Every year in the spring, coyotes come down from the nearby mountains and cats in my neighborhood begin to disappear.
Recently I’ve noticed that quotations marks in American literature are suffering a similar fate. The situation is getting so bad I’m considering putting up missing posters on telephone poles and at the library.
Miranda July doesn’t use quotation marks. Cormack McCarthy doesn’t use ’em. And Robert Coover didn’t use ’em in his story “White Bread Jesus” in last month’s Harper’s.
I fear soon nobody will use them; that quotation marks (also know as “quotes” or “double quotes”) will go the way of the trema (the two dots used above a vowel to indicate an extra syllable, as in “coöperate”) and the en-dash (once used to indicate equality among words used to form a compound adjective, as in “the Franco–Prussian war”).
I can live without tremas and en-dashes, but I can’t bear the thought of the typographic menagerie lacking quotation marks.
Sure, I get it: a page free of quotation marks is easy on the eye. Without any of those distracting, dimple-like quotes grinning out at you everywhere, the page looks and feels uncluttered.
And I can’t help but admire a writer who is so totally confident in his characters’ voices that, with help only from line breaks, periods, and the occasional speech tag, he feels his readers will be able to easily distinguish dialogue from exposition—even when the dialogue appears mid-paragraph.
But despite these things, I think the stylistic decision not to use quotations marks is risky—particularly if you’re dealing with lazy readers like me.

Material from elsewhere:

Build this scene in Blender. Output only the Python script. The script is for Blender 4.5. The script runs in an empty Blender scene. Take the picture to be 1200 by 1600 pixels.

In Coover’s piece (you can read the first paragraph here), it wasn’t until after I’d read a few paragraphs that I was able to understand what was going on in the first paragraph, at which point I had to go back and reread it to really appreciate the story.
While it could be argued that this was a deliberate decision on Coover’s part—the protagonist is having a mental and spiritual breakdown and the style reflects his confusion—it didn’t work for me.
If Coover had just sprinkled his text with a few extra little pieces of punctuation, then the characters immediately would have become more clear and the writing more enjoyable.
William Zinsser, the guru of style, has a lot of great things to say about writing. One of them is, “Four basic premises of writing: clarity, brevity, simplicity, and humanity.”
Quotation marks—as easy-to-follow indicators of speech—achieve all of these things. I hate to think they might get devoured.